A lot of inspiration for this blog comes to me while I’m sitting in church. And it happened again this week. At my church yesterday we started a new sermon series about new beginnings, entitled “How to Begin Again.” As Pastor Guy was giving us a preview of next week’s sermon, He said, ‘In order to begin again, you have to come as you are.’ What he meant was, if you want a new start, you have to be honest about who you really are in your relationships with God and others. All of that is very true, but it brought me to the realization that all I have to do in relationships of all kinds is come as I am. With my immediate family members and closest friends, that’s pretty easy. Around others, it can be more difficult.
Let me expand on that. When there’s someone I want to make a good impression on I often feel the need to be “better” than I am. I pressure myself to be more confident, more gregarious, more humorous, more interesting. This pressure to perform ends up achieving the exact opposite result, making me insecure and shy, serious and dull. When I try to be the best version of me, I inevitably fail. But, when I simply come to each relationship as I am, that’s when people enjoy being around me and I enjoy being around people.

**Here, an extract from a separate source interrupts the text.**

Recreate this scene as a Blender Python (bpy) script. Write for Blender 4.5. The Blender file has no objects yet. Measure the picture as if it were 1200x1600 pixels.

Thinking about all the people I know, I would hate it if any one of them felt like they couldn’t be themselves around me. I love the way every person has a unique contribution to make. To conversations. To relationships. To the world. As C.S. Lewis wrote after his friend Charles died, “In each of my friends there is something that only some other friend can fully bring out. By myself I am not large enough to call the whole man into activity; I want other lights than my own to show all his facets.” Discovering the different facets of people—that’s one of the things that makes relationships of all kinds enjoyable. So, take it from me, just come as you are. The people in your life will thank you.